A couple of nights before the competition began, Arledge and some of the new top brass put together a small dinner to introduce the Cap Cities board members and top investors to some of the ABC announcers and event analysts. I was invited along with Jim McKay, Keith Jackson, and a few other on-air folks. I wound up being seated next to none other than Warren Buffett, who at that point, wasn’t 5 percent as well-known as he is today.

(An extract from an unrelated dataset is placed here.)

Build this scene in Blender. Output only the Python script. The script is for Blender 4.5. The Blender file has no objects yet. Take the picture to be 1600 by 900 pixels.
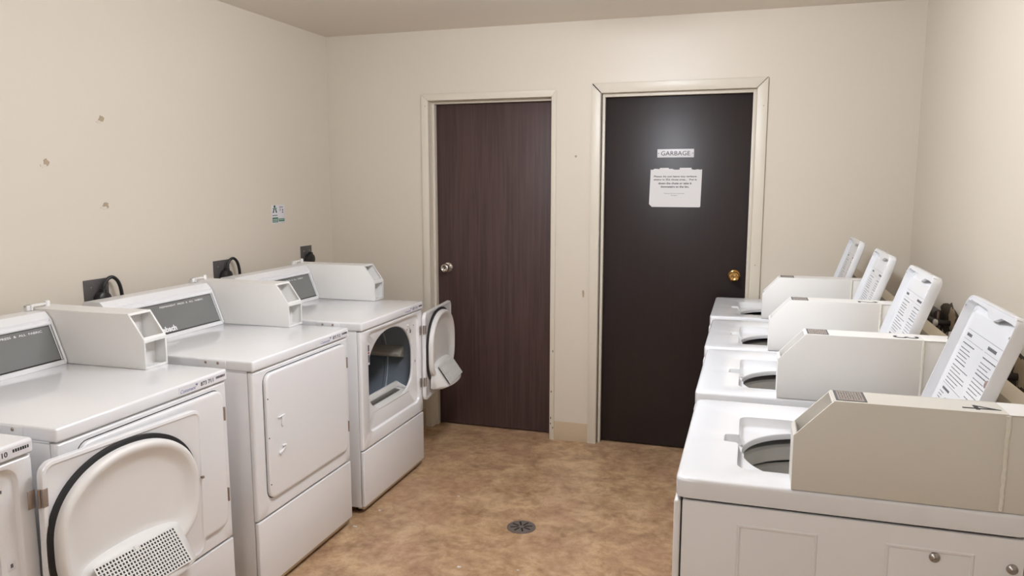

Buffett was totally interested in every aspect of the broadcast, asking dozens of questions, and at one point was intrigued when I told him how ABC had been able to “influence” the hockey schedule so that the USA-USSR game in Calgary would not be played on the opening night of the hockey tournament, as was originally scheduled. The Americans, I explained to Buffett, had been lined up to meet the Soviets in the opener because the pairings had been determined by the results of an international tournament that had been held in Europe months earlier. If the U.S. team had suffered a one-sided defeat to the Soviets, it would have severely impacted their chances of advancing to the medal round and, most important for ABC, would have created little or no interest in hockey for the rest of the Olympics, with a concurrent decline in ratings. Instead ABC had worked with (leaned on?) the governing bodies and so a few weeks before the torch would be lighted in Calgary, the schedule came out and the U.S. team would face, in the opener, not the Soviet Union—but Austria. The U.S.-Soviet matchup had been pushed back to Game 3. If there was a line on the game, the United States would have been favored by about five goals. (The United States would win the game, 10–6.)